Der Solitär

Der Solitär oder die Tendenz zum Nichts

Einsame Menschen unterhalten sich selbst, reden mit sich selbst, sprechen sich selber an, sind Autoerotiker. Die Last, Auseinandersetzungen mit einem Gegenüber für längere Zeit zu ertragen, ist ihnen zu schwer. Die Auseinandersetzung mit dem eigenen Selbst ist leich­ter und schwerer zugleich. Leichter ist es, in Überein­stimmung nur mit sich selbst, Entscheidungen zu treffen, oder nichts zu tun. Schwerer ist es, weil ein Außen­regulativ fehlt, dem man freiwillig oder hochmütig entsagt, da unter Umständen ein Lernprozeß erzwun­gen werden könnte, da Urteile anderer nicht in den Entscheidungsprozeß einbezogen, das Urteilsvermö­gen nicht aus der Hand gegeben wird. Solitäre Men­schen sind sonderlich, mißtrauisch, starrköpfig, unbe­lehrbar. Sie wissen was sie wissen nur durch sich selbst. Der Mensch braucht den Menschen nicht, er braucht allein sich selbst. Er leidet fürchterlich durch seine Niederlagen mit seinem janusköpfigen Ichwesen.
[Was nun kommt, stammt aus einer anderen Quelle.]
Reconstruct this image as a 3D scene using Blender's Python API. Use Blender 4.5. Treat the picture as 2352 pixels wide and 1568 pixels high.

Siege hingegen sind unspektakulär, wie plötzlich ein­tretende Windstille, unverhoffte Chancen des Aus-ruhens. Der Verlust jeglicher Naivität durch unablässige Selbstbeobachtung erzeugt eine Art skrupulöser Gott­ähnlichkeit, aber ohne den reflexiven Abglanz der Um­gebung. Ein Einsamer ist ein Außerirdischer, der die Welt wunderbar fremdartig erlebt, und nie begreift. Das heißt, er kann die Übereinkünfte der Inner­irdischen nicht nachvollziehen, denen ihre Umgebung vertraut, also normal vorkommt. Insofern ist der Solitär, der Abgeschiedene, zum Künstler, zum Philosophen prädestiniert. Er sieht die Dinge anders. Er ist ein Re­volutionär. Er ist nicht bereit, Gegebenheiten hinzu­nehmen. Er ist ein hoffnungsloser Heide. In Ermange­lung von Gewißheiten lebt er in beständiger Angst, und ist dennoch furchtlos. Er ist ein elternloses Kind. Die Dominante seiner Emotion ist Erstaunen. Dank seiner Autonomie ist er in ständigem Kontakt mit den Geistern, die in ihm wohnen. Er glaubt an nichts außer an das Nichts. Die Phänomene des Tatsächlichen sind ihm nichts als lebende Beweise für das Nichts. Das Nichts aber ist eine großartige Sache, wenn man jenseits aller Sachen noch von einer solchen sprechen kann.

 

Um vom Nichts angemessen schweigen zu kön­nen, sollen alle vordergründigen Seinsgründe kommen­tarlos betrachtet werden, aus einer gewissen Distanz. Einmischungen, Vermittlungsversuche wären Selbst­betrug, Selbstbetrug seitens eines undefinierbaren Selbst. Doch selbst radikale Abgrenzung markiert eine Position, die den Anfechtungen des Dialogs ausgesetzt ist. Dialoge, die nicht zu einem Verschmelzungsprozeß führen, sind sinnlos. Demokratie ist die hohe Kunst der Rechthaberei auf allen Seiten, mit einem scheinba­ren Konsens, und ohne Konsequenzen. Schließlich ist ja das Ideal eine Art Status quo bei steigenden Wachs­tumsraten. Das Welttheater als unüberbietbares Gesamtkunstwerk vor dem Hintergrund des Nichts! Permanent ausverkauft. Das Publikum besteht aus lauter Solitären, denen Possen des Nichts vorgespielt werden. Solitäre sind Selbstzerstörer, deren Anstrengung dar­auf zielt, Fremdkörper in die Welt zu setzen. Selbstzer­störer sind Kulturträger, sisyphoshafte Arbeiter, die not­gedrungen einen Prozeß prolongieren, den sie eigentlich abschließen oder rückgängig machen wollen. Am Ende ist der Anfang.